Around Milano

While the city's old sectors continue to feature showrooms and ateliers that showcase fashion and interior design, the areas north and northeast of Milan are where the city's new, stunning built environment now matches its view to the future.

Milan's soccer teams have headquarters in the San Siro area and now play at the stadium renovated in the 1990s, also nicknamed San Siro. But the three skyscrapers that have changed the horizon from some Milan viewpoints (amazingly, you can see two of them if you look one direction on the street where church housing The Last Supper is) are part of CityLife, an attempt to create a new, exciting Milan living, working and recreational center of the future. The three, Allianz Tower (The Straight One), Generali Tower (The Twisted One), and Libeskind Tower (The Curved One), designed by world-renowned architects Arata Isozaki, Zaha Hadid, and Daniel Libeskind (in order), seem to bend toward each other and are striking, beautiful monolithic structures that seem to embody Milan's confident place in the world of design and innovation.

Another innovative site contains the sustainable, biodiverse Bosco Verticale (Vertical Wood) towers, covered with hanging gardens. The 2000+ plants create their own microclimate, absorb CO2, and moderate area temperature and humidity.
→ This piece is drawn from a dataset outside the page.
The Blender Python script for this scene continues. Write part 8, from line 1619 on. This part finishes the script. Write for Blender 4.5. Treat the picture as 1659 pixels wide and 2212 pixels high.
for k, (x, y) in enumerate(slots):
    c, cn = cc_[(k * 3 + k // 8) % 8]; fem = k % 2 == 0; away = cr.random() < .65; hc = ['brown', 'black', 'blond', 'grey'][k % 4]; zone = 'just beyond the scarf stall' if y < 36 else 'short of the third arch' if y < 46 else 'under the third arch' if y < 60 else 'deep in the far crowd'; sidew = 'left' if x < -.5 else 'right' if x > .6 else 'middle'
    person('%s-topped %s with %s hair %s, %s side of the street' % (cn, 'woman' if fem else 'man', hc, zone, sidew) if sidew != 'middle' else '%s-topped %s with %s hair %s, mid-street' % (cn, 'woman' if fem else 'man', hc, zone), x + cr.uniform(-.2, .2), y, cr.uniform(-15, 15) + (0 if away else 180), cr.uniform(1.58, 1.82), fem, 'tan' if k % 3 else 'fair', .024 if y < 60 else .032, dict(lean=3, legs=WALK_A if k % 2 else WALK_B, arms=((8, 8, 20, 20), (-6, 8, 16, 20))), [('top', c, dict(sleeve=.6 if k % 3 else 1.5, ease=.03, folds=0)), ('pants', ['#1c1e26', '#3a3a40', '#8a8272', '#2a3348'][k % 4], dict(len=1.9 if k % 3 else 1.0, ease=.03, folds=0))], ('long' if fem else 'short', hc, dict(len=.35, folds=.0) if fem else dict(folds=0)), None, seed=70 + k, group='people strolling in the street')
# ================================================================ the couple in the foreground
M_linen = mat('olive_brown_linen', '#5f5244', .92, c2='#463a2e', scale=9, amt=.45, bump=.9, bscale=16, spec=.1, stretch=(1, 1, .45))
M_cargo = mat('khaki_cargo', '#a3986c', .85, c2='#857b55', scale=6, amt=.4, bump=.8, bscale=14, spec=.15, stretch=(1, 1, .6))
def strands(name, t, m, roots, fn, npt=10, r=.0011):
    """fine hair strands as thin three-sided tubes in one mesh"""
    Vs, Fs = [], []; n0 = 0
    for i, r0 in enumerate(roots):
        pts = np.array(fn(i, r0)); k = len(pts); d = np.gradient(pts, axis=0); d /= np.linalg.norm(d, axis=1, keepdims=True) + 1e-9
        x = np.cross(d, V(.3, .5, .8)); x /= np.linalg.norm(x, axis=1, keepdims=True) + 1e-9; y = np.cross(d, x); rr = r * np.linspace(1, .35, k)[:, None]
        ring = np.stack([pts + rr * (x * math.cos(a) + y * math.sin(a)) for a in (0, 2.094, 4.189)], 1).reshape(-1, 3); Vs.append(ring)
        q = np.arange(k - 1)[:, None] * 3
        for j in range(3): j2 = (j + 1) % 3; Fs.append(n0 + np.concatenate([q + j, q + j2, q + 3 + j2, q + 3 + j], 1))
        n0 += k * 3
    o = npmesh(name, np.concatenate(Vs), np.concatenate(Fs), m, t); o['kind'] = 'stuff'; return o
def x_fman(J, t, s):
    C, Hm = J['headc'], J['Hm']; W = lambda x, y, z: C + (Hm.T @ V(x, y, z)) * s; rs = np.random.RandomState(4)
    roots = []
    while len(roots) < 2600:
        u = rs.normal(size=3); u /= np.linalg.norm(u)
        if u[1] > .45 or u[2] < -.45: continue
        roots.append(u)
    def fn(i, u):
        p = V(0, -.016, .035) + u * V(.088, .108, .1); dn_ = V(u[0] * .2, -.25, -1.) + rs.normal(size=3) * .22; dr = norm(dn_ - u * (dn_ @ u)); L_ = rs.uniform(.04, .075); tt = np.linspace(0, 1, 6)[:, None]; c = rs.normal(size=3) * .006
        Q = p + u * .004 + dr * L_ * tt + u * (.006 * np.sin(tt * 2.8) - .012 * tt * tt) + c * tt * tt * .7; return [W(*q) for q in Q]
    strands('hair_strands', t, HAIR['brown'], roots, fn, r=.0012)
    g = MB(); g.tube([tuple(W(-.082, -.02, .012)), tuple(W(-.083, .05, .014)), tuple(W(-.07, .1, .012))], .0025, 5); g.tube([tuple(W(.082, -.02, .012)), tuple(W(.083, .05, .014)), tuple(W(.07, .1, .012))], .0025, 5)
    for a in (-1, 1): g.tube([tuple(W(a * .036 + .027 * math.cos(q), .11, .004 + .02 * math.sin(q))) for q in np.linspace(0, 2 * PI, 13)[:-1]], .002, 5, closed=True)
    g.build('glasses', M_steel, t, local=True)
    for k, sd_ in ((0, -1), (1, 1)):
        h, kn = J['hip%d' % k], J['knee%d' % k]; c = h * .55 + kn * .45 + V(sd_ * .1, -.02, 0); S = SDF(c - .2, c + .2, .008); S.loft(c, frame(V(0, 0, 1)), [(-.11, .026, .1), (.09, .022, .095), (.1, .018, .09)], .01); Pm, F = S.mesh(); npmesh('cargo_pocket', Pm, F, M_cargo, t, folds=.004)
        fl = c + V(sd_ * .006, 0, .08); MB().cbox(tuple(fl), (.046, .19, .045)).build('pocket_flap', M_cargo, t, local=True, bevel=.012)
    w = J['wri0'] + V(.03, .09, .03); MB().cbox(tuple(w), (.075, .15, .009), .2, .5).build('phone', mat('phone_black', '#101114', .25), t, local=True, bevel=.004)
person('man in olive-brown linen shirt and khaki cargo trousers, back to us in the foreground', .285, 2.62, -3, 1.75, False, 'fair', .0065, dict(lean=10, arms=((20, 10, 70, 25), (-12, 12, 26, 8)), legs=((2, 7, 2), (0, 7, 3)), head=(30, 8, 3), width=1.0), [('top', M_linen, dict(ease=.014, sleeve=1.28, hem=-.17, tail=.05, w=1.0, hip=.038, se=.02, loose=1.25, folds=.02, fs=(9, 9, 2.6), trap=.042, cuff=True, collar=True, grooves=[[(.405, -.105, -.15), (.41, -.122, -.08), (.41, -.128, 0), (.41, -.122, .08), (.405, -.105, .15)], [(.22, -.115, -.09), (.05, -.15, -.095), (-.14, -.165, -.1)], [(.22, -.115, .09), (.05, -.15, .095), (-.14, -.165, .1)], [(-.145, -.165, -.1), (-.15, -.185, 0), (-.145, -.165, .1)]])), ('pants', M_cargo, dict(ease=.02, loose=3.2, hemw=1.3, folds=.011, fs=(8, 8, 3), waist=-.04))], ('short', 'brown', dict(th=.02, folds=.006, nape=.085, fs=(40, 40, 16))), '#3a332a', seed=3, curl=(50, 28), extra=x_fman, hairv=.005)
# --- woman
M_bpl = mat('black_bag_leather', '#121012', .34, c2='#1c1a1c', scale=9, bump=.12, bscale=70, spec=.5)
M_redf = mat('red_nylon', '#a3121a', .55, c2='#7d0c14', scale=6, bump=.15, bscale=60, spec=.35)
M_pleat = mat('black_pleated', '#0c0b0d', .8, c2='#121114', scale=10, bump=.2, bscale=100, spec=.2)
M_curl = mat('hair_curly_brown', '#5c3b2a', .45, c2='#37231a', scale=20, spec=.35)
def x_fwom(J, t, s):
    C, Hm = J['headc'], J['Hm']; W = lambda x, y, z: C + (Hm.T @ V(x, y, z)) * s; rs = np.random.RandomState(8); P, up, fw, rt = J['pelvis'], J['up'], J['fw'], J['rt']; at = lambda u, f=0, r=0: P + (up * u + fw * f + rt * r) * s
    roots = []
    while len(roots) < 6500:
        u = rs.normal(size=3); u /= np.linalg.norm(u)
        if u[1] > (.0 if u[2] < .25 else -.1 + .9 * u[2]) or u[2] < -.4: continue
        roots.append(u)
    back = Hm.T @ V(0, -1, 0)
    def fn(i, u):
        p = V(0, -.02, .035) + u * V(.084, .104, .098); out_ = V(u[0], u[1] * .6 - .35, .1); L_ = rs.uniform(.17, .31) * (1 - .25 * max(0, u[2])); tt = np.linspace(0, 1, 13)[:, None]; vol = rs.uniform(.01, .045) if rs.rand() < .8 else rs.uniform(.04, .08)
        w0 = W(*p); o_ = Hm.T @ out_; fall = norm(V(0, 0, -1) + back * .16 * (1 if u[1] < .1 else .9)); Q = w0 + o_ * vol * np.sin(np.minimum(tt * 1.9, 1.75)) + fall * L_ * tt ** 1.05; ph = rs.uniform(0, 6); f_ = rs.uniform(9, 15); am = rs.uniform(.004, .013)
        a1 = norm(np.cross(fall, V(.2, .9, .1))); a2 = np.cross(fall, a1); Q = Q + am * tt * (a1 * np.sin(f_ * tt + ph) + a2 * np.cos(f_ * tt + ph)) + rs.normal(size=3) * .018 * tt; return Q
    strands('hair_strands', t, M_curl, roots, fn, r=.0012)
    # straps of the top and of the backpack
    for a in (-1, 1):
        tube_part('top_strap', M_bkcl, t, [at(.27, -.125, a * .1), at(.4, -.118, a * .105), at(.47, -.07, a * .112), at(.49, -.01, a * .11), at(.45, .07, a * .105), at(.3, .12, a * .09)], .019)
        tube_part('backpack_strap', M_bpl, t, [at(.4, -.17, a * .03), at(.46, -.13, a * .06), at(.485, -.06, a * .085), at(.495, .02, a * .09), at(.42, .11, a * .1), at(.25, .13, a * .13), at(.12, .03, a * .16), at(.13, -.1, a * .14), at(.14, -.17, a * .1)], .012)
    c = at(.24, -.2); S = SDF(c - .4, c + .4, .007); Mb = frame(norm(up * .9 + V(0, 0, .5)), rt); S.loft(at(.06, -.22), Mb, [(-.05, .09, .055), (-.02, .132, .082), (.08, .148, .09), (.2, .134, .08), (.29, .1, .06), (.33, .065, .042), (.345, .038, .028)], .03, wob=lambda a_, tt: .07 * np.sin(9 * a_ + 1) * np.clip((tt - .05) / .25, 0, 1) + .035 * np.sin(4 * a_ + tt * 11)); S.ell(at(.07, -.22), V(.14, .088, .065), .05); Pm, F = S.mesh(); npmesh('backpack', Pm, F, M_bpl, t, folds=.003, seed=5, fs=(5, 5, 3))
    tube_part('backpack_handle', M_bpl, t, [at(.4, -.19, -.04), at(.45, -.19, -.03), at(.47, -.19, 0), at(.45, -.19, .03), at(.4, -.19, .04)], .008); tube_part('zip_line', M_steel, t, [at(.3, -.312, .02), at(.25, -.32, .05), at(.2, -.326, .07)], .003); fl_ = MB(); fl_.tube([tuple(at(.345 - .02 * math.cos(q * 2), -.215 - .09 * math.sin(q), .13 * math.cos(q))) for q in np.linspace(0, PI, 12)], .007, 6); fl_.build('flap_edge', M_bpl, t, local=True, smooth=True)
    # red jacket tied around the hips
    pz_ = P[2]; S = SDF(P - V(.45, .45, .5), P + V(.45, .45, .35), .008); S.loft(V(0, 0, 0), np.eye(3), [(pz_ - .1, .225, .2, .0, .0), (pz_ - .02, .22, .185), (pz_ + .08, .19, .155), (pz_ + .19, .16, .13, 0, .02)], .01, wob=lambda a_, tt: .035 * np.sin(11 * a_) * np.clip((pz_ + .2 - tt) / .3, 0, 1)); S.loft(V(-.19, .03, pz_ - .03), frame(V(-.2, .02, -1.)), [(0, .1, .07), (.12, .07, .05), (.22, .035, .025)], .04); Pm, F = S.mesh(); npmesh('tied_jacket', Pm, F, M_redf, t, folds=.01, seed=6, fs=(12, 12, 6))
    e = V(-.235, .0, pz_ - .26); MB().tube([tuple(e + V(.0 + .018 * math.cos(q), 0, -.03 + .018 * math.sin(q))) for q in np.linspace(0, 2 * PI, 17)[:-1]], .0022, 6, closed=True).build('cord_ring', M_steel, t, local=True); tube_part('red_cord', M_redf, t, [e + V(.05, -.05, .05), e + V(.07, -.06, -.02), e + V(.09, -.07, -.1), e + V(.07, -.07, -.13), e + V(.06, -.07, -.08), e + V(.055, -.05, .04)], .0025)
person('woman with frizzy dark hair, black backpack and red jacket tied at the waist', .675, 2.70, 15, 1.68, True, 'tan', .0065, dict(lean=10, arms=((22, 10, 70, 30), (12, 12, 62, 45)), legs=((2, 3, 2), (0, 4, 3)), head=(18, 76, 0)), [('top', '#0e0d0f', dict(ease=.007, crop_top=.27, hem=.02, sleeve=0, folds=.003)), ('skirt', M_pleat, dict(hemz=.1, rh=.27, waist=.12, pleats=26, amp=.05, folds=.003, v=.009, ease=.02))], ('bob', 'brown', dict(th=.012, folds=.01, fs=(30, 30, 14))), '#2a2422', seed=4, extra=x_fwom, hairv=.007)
Yet another is the city's conevention center, Fiera Milano Congress, is Europe's largest, a sprawling, organic spread of metal.

Ah, La Scala. Even though the opera season would not begin until December 2021, tours are available. You can go behind the scenes of many opera houses worldwide, but this is where so much musical history was made. The visit takes you to the royal box, describes the painstaking rehab of paint fabrics and decorations after a fire and has you climb back and below the stage to see how renovation allows more than one opera to be staged and ready for rehearsals and performance during a season. Chicago's now favorite Italian son, Ricardo Muti, did not fare so well there the first time he conducted due to a creative dispute, but was welcomed back some years later.